— Start —

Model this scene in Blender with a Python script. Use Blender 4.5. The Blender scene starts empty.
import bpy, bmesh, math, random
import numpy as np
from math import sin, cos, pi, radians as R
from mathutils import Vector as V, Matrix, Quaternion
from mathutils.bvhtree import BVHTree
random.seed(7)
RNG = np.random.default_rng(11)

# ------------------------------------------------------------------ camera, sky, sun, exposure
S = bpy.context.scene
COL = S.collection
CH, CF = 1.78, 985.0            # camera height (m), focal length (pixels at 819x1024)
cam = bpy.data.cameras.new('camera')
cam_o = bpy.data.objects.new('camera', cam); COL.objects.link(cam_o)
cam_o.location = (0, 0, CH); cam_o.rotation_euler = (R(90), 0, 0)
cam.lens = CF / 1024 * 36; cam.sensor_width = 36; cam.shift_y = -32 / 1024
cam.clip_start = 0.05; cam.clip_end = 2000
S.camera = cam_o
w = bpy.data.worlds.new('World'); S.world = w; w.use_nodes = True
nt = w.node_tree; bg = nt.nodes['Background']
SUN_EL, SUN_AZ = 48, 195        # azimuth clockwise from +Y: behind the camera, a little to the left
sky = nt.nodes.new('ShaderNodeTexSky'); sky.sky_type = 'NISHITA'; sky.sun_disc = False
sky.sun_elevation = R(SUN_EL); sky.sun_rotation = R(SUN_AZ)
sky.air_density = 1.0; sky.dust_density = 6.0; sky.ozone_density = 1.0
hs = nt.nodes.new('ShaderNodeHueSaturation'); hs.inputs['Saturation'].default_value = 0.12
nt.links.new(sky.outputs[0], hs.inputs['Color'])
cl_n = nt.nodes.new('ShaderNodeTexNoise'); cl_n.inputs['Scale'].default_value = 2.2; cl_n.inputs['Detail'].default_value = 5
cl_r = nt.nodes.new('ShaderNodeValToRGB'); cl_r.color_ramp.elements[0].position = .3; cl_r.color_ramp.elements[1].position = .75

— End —

__WORK TO COMPLETE__
Repeat the whole listing exactly, keeping every line intact.

__RESPONSE TO THE TASK__
Model this scene in Blender with a Python script. Use Blender 4.5. The Blender scene starts empty.
import bpy, bmesh, math, random
import numpy as np
from math import sin, cos, pi, radians as R
from mathutils import Vector as V, Matrix, Quaternion
from mathutils.bvhtree import BVHTree
random.seed(7)
RNG = np.random.default_rng(11)

# ------------------------------------------------------------------ camera, sky, sun, exposure
S = bpy.context.scene
COL = S.collection
CH, CF = 1.78, 985.0            # camera height (m), focal length (pixels at 819x1024)
cam = bpy.data.cameras.new('camera')
cam_o = bpy.data.objects.new('camera', cam); COL.objects.link(cam_o)
cam_o.location = (0, 0, CH); cam_o.rotation_euler = (R(90), 0, 0)
cam.lens = CF / 1024 * 36; cam.sensor_width = 36; cam.shift_y = -32 / 1024
cam.clip_start = 0.05; cam.clip_end = 2000
S.camera = cam_o
w = bpy.data.worlds.new('World'); S.world = w; w.use_nodes = True
nt = w.node_tree; bg = nt.nodes['Background']
SUN_EL, SUN_AZ = 48, 195        # azimuth clockwise from +Y: behind the camera, a little to the left
sky = nt.nodes.new('ShaderNodeTexSky'); sky.sky_type = 'NISHITA'; sky.sun_disc = False
sky.sun_elevation = R(SUN_EL); sky.sun_rotation = R(SUN_AZ)
sky.air_density = 1.0; sky.dust_density = 6.0; sky.ozone_density = 1.0
hs = nt.nodes.new('ShaderNodeHueSaturation'); hs.inputs['Saturation'].default_value = 0.12
nt.links.new(sky.outputs[0], hs.inputs['Color'])
cl_n = nt.nodes.new('ShaderNodeTexNoise'); cl_n.inputs['Scale'].default_value = 2.2; cl_n.inputs['Detail'].default_value = 5
cl_r = nt.nodes.new('ShaderNodeValToRGB'); cl_r.color_ramp.elements[0].position = .3; cl_r.color_ramp.elements[1].position = .75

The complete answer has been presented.